Amit Securities Shares in Focus After Announcing Strong Q3 Results; Check Details
Alex Smith
4 months ago
Synopsis: A penny stock hit the 5% upper circuit after reporting 282% YoY profit growth to ₹0.42 crore. Revenue rose 34%, while EBITDA jumped 200%, reflecting improved quarterly performance.
A penny-cap company, primarily engaged in trading of aluminum utensils and invests in mutual funds, shares, and securities, has come into the spotlight following the announcement of its Q3 financial results, attracting attention from investors and market watchers.
With a market capitalization of Rs. 33.67 crore, the shares of Amit Securities Limited were trading at Rs. 47.42, hitting upper circuit of 5 percent from its previous day’s closing price of Rs. 45.17 per equity share.
Q3FY26 Results
The company reported revenue of Rs. 0.99 crore in Q3FY26, registering a strong 33.8 percent YoY growth compared to Rs. 0.74 crore in Q3FY25. On a sequential basis, revenue increased sharply by 59.7 percent QoQ from Rs. 0.62 crore in Q2FY26, indicating improved business activity during the quarter.
EBITDA stood at Rs. 0.03 crore in Q3FY26, reflecting a significant 200 percent YoY growth over Rs. 0.01 crore in Q3FY25. Sequentially, EBITDA also rose 200 percent QoQ from Rs. 0.01 crore in Q2FY26, showing better operational performance despite the small base.
The company posted a profit of Rs. 0.42 crore in Q3FY26, marking a robust 281.8 percent YoY growth compared to Rs. 0.11 crore in Q3FY25. On a QoQ basis, profit surged 200 percent from Rs. 0.14 crore in Q2FY26, highlighting a substantial improvement in bottom-line performance.
About The Company
Amit Securities Limited is engaged mainly in the trading of aluminum utensils in India and also undertakes investment activities in mutual funds, equity shares, and other securities.
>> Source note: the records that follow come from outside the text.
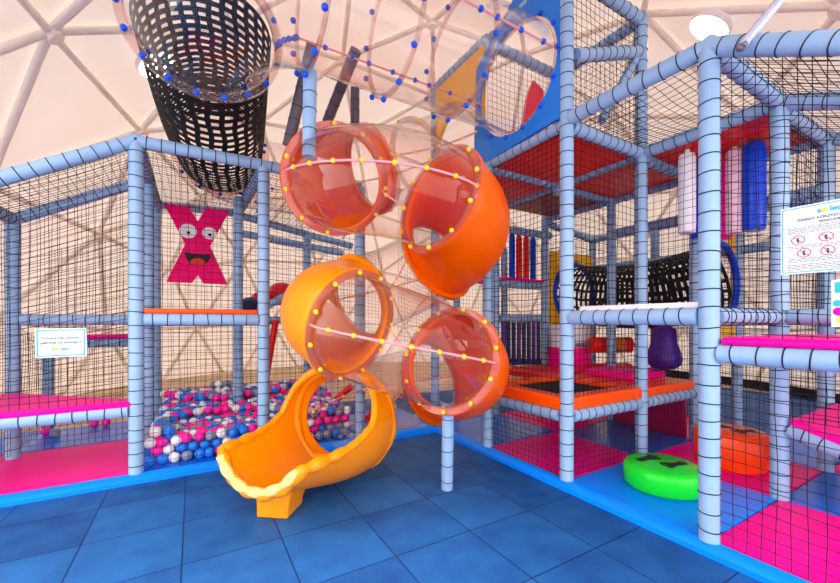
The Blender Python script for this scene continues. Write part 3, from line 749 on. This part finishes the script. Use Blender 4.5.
for k in range(n + 1):
    t = (elb[min(k + 1, n)] - elb[max(k - 1, 0)]).normalized(); a, bq = basis(t)
    line.append(elb[k] + (bq if True else a) * (TR + .03))
mb = MB(); mb.sweep(line, .008, 6); mb.build('seam_strip', SEAM, ct)
for k in range(1, n, 3): bolt(BB, line[k], ct)
E0 = elb[-1]
flange(E0, (0, 1, 0), TR + .02, TR + .075, .035, CLF, ct); ring_bolts(BB, E0, (0, 1, 0), TR + .055, 18, ct, -.02, .3)
# hanging webbing tunnel from the elbow toward the left frame
n = 24; E1 = V((.26, 4.78, 3.12))
cl = [E0.lerp(E1, k / n) + V((0, .03, -.10 * math.sin(PI * k / n))) for k in range(n + 1)]
web_tunnel('net_tunnel', cl, [TR - .01 + .02 * k / n * 0 for k in range(n + 1)], 'black webbing tunnel hanging overhead from the clear elbow to above the left frame', nl=28, strap=.04)
c2 = empty('clear_elbow', E1, 'far clear elbow with blue bolts where the overhead webbing tunnel ends', 'tube')
n = 12; el2 = [E1 + V((.5 * (1 - math.cos(PI / 2 * k / n)), .04 + .5 * math.sin(PI / 2 * k / n), 0)) for k in range(n + 1)] + [E1 + V((.5 + .2 * k, .54, 0)) for k in range(1, 5)]
clear_line(c2, el2, TR, CLEAR, BB)
flange(el2[0], (0, 1, 0), TR - .005, TR + .04, .035, CLF, c2); ring_bolts(BB, el2[0], (0, 1, 0), TR + .035, 14, c2, -.02)
flange(el2[n], (1, 0, 0), TR - .005, TR + .04, .035, CLF, c2); ring_bolts(BB, el2[n], (1, 0, 0), TR + .035, 12, c2, -.02)
flange(el2[-1], (1, 0, 0), TR - .005, TR + .04, .035, CLF, c2); ring_bolts(BB, el2[-1], (1, 0, 0), TR + .035, 12, c2, -.02)

# ------------------------------------------------------------------ spiral slide
SX, SY = -.185, 3.1; RC, RT = .5, .36
ts = empty('tube_slide', w(SX, SY), 'orange and clear spiral tube slide standing on the blue rubber floor', 'slide')
ZK = [(-620, 3.0), (-507, 2.62), (-420, 2.285), (-320, 2.10), (-250, 1.90), (-130, 1.44), (-36, 1.225), (54, .965), (145, .70), (200, .57), (300, .4)]
def zz(th):
    for i in range(len(ZK) - 1):
        if ZK[i][0] <= th <= ZK[i + 1][0]: break
    def sl(k):
        a, b_ = ZK[max(k - 1, 0)], ZK[min(k + 1, len(ZK) - 1)]; return (b_[1] - a[1]) / (b_[0] - a[0])
    (x0, y0_), (x1, y1_) = ZK[i], ZK[i + 1]; h = x1 - x0; t = (th - x0) / h
    return (2 * t**3 - 3 * t * t + 1) * y0_ + (t**3 - 2 * t * t + t) * h * sl(i) + (-2 * t**3 + 3 * t * t) * y1_ + (t**3 - t * t) * h * sl(i + 1)
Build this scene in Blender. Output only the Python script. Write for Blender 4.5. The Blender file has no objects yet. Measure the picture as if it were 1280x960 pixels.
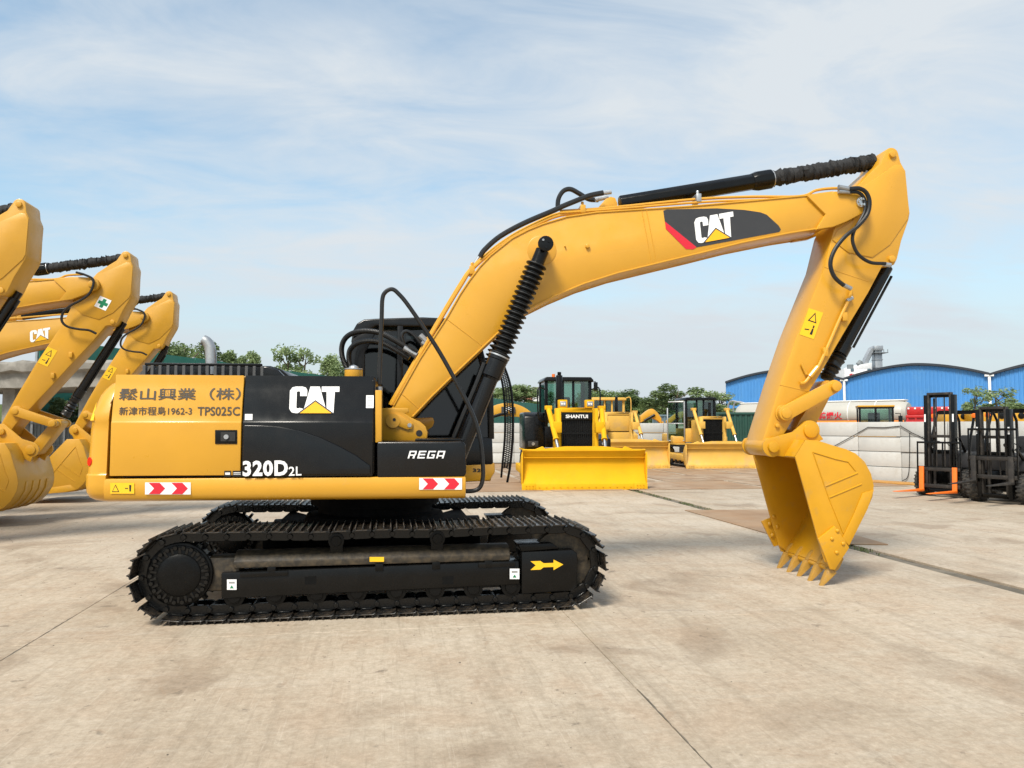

Incorporated in 1992, the company is headquartered in Indore, India.
A return on equity (ROE) of about 4.69 percent, a return on capital employed (ROCE) of about 1.61 percent and debt to equity ratio at 0 demonstrate the company’s financial position. At the moment, the company’s P/E ratio is 27.2x higher as compared to its industry P/E 20.2x.
Over the past five years, the company has demonstrated strong growth, achieving a revenue CAGR of 8 percent, a profit CAGR of 35 percent, and a price CAGR of 64 percent, reflecting operational performance and share price performance.
As of December 2025, the company’s shareholding pattern indicates that promoters hold a 63.34 percent stake, while the remaining 36.65 percent is held by public shareholders.